Pakistan surveyed its NPO sector in 2019, delisted more than 48,000 nonprofits and identified 1,300 others as high risk, FATF reported. Islamabad also established charity commissions throughout the provinces to assist in separating legitimate charities from those fomenting violence.
Kyrgyzstan has embarked on a similar course. During the first half of 2019, the country formed a government working group to conduct an NPO sector risk assessment. Kyrgyzstan’s finance intelligence unit is enlisting civil society representatives to join the group to weed out bad actors.
Other countries are in the early stages of addressing the charities problem. Jordan has not yet conducted a risk assessment “related to the NPOs sector in terms of the nature of organizations, objectives, activities, possibility of being misused for TF purposes and adequacy of the legislation,” FATF noted.
Nevertheless, Jordan earns praise for the activities of its General Intelligence Directorate in addressing the financial implications of the counterterrorism cases it investigates. Successes include an arrest at a mosque of a terrorism financier using alms to buy Kalashnikov assault rifles and ammunition for Jordanian residents traveling abroad to fight with terrorist groups.
Rough neighborhoods
Terrorist risk varies by location. FATF notes that Jordan’s terrorist financing risk is related to the “turmoil in the region, the displacement of large numbers of refugees, mainly from Palestine, Iraq, Syria, Libya and Yemen, the expansion of radical ideologies spread by ISIS and Al-Qaida and the proliferation of arms in the region.”
Unauthorized money transfers — including cash smuggled across the borders with Syria and Iraq — dominated the terrorist financing threat in Jordan,
FATF says. In that, Jordan is not alone.
Encouraged by FATF, Lebanon conducted a national risk assessment in 2019 that studied the terrorist financing threat stemming in part from the presence of thousands of refugees from places such as Syria.

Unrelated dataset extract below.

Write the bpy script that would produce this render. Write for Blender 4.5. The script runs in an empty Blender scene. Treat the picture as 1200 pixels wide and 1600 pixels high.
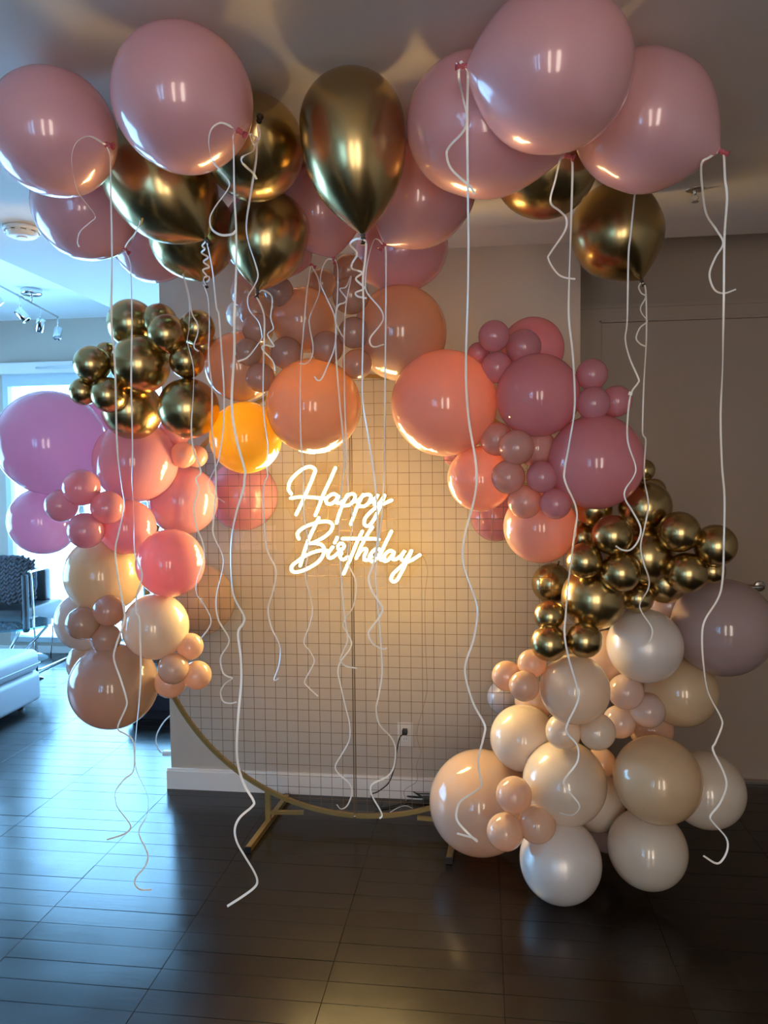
import bpy, bmesh, math, random
from mathutils import Vector, Matrix, noise
random.seed(4)
S = bpy.context.scene
COL = S.collection

# ------------------------------------------------------------------ camera
F = 1200.0; CH = 1.6
yaw = math.radians(7.4); pit = math.atan(60/1200); rol = 0.011
fw = Vector((-math.sin(yaw)*math.cos(pit), math.cos(yaw)*math.cos(pit), -math.sin(pit)))
r0 = Vector((math.cos(yaw), math.sin(yaw), 0)); u0 = r0.cross(fw)
RT = r0*math.cos(rol) - u0*math.sin(rol); UP = u0*math.cos(rol) + r0*math.sin(rol)
CAM = Vector((0, 0, CH))
cd = bpy.data.cameras.new('camera'); cam = bpy.data.objects.new('camera', cd); COL.objects.link(cam)
cd.sensor_fit = 'VERTICAL'; cd.sensor_height = 24.0; cd.lens = 24.0*F/1600.0
cd.clip_start = 0.02; cd.clip_end = 200
cam.matrix_world = Matrix(((RT.x, UP.x, -fw.x, CAM.x), (RT.y, UP.y, -fw.y, CAM.y), (RT.z, UP.z, -fw.z, CAM.z), (0, 0, 0, 1)))
S.camera = cam
def ray(x, y): return fw + RT*((x-600)/F) - UP*((y-800)/F)
def PY(x, y, Y):
    r = ray(x, y); return CAM + r*(Y/r.y)
def PZ(x, y, Z):
    r = ray(x, y); return CAM + r*((Z-CH)/r.z)
def depth(w): return (w-CAM).dot(fw)

# ------------------------------------------------------------------ light
S.view_settings.view_transform = 'Standard'; S.view_settings.look = 'None'
S.view_settings.gamma = 1; S.view_settings.use_curve_mapping = False
S.view_settings.exposure = 1.05
W = bpy.data.worlds.new('sky'); S.world = W; W.use_nodes = True
bg = W.node_tree.nodes['Background']
bg.inputs['Color'].default_value = (0.27, 0.61, 1.0, 1); bg.inputs['Strength'].default_value = 8.5
SIGN_TUBE = 108.0; SIGN_GLOW = 1.2
FILL_LAMP = 7.0
def area(name, loc, size, power, color, rot):
    l = bpy.data.lights.new(name, 'AREA'); l.shape = 'RECTANGLE'; l.size, l.size_y = size; l.energy = power; l.color = color
    o = bpy.data.objects.new(name, l); COL.objects.link(o); o.location = loc; o.rotation_euler = rot
    return o
# two tall fill lights added behind the camera to brighten the balloon fronts
area('rear_fill_light', (-0.2, -2.4, 1.35), (0.35, 2.1), 13, (1.0, 0.87, 0.74), (math.radians(90), 0, 0))
area('rear_fill_light', (0.9, -2.4, 1.35), (0.45, 2.1), 18, (1.0, 0.87, 0.74), (math.radians(90), 0, 0))

# ------------------------------------------------------------------ materials
def nt(name):
    m = bpy.data.materials.new(name); m.use_nodes = True; t = m.node_tree
    for n in list(t.nodes): t.nodes.remove(n)
    o = t.nodes.new('ShaderNodeOutputMaterial')
    return m, t, o
def col(c): return (c[0], c[1], c[2], 1)
def pbr(name, c, rough=0.5, metal=0.0, spec=0.5, var=0.0, scale=8.0, bump=0.0, bscale=60.0, stretch=None, coat=0.0):
    m, t, o = nt(name); N = t.nodes.new; L = t.links.new
    b = N('ShaderNodeBsdfPrincipled'); L(b.outputs[0], o.inputs[0])
    b.inputs['Base Color'].default_value = col(c); b.inputs['Roughness'].default_value = rough
    b.inputs['Metallic'].default_value = metal; b.inputs['Specular IOR Level'].default_value = spec
    b.inputs['Coat Weight'].default_value = coat; b.inputs['Coat Roughness'].default_value = 0.08
    tc = N('ShaderNodeTexCoord'); mp = N('ShaderNodeMapping'); L(tc.outputs['Object'], mp.inputs[0])
    if stretch: mp.inputs['Scale'].default_value = stretch
    if var > 0:
        n = N('ShaderNodeTexNoise'); n.inputs['Scale'].default_value = scale; n.inputs['Detail'].default_value = 5
        L(mp.outputs[0], n.inputs['Vector'])
        r = N('ShaderNodeMapRange'); r.inputs['To Min'].default_value = 1-var; r.inputs['To Max'].default_value = 1+var
        L(n.outputs[0], r.inputs[0])
        v = N('ShaderNodeVectorMath'); v.operation = 'SCALE'; v.inputs[0].default_value = c[:3]; L(r.outputs[0], v.inputs['Scale'])
        L(v.outputs[0], b.inputs['Base Color'])
        r2 = N('ShaderNodeMapRange'); r2.inputs['To Min'].default_value = rough*(1-var); r2.inputs['To Max'].default_value = min(1, rough*(1+var))
        L(n.outputs[0], r2.inputs[0]); L(r2.outputs[0], b.inputs['Roughness'])
    if bump > 0:
        n2 = N('ShaderNodeTexNoise'); n2.inputs['Scale'].default_value = bscale; n2.inputs['Detail'].default_value = 4; L(mp.outputs[0], n2.inputs['Vector'])
        bp = N('ShaderNodeBump'); bp.inputs['Strength'].default_value = bump; bp.inputs['Distance'].default_value = 0.002
        L(n2.outputs[0], bp.inputs['Height']); L(bp.outputs[0], b.inputs['Normal'])
    return m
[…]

The Lebanese reviewed cases of suspicious money transactions and determined that cash transfers, often across borders, helped support terrorists at home and abroad. This thorough review included input not just from customs officials and border guards, but also police and Lebanese Armed Forces units operating in the border region.
Pakistan, too, identified threats originating not just domestically but from other countries. Complicating the investigations were the myriad ways assets are disguised and transferred, including through savings banks, traditional hawala exchanges, drug smuggling, real estate transactions and the post office.
Sanctioning bad actors
Egypt has earned praise for the way it has strengthened its laws against terrorist financing, enforced largely by the Egyptian Money Laundering and Terrorist Financing Combating Unit.
It has established a list of terrorists and terrorist entities subject to sanctions and asset seizures, a list adjusted as new intelligence emerges. A person placed on Egypt’s terrorist list faces expulsion from professional associations, boards of directors and other institutions.
In 2020, in accordance with FATF’s recommendation, Egypt’s Parliament widened the definition of who belongs on the list. It now includes Egyptians who supply terrorists with weapons, travel documents or any other direct or indirect financial support. Even property owners who allow terrorists to train on their land face punishment.
The amendments also addressed more directly the issue of “virtual assets” used by terrorists to avoid potential scrutiny from regulators within official financial institutions.
The Financial Transactions and Reports Analysis Center of Afghanistan was created in 2006 to root out money laundering and terrorist financing. It compiled a list of dozens of “prohibited entities” — including violent extremist groups, shady lending businesses, drug traffickers and illicit charities — that were excluded from holding deposits in the national bank.
Broader sanctions lists include entities, both domestic and foreign, that skirt the country’s financial regulations for nefarious purposes.
Saudi Arabia, too, has spent years strengthening enforcement against terrorist financiers. It has co-chaired two organizations designed to deprive terrorists of money: the Defeat-ISIS Coalition’s Counter-ISIS Finance Group and the Riyadh-based Terrorist Financing Targeting Center.
After recent changes encouraged by FATF, Saudi Arabia prohibited citizens and residents from providing financial support to people and entities designated as terrorist risks. These obligations adhere not just to financial institutions but also designated nonfinancial businesses like real estate brokers, precious metal and gem dealers, lawyers and accountants.
Conclusion
Military operations against terrorists won’t completely succeed unless these extremists are deprived of money that allows them to recruit supporters, buy weapons, produce propaganda and travel to conflict zones.
FATF and other international organizations have labored to build a consensus on that point, encouraging nations to raise legal standards and strengthen enforcement to squeeze extremist groups financially.
It is one prong of the larger fight against violent groups that threaten peace and security in the region and the world.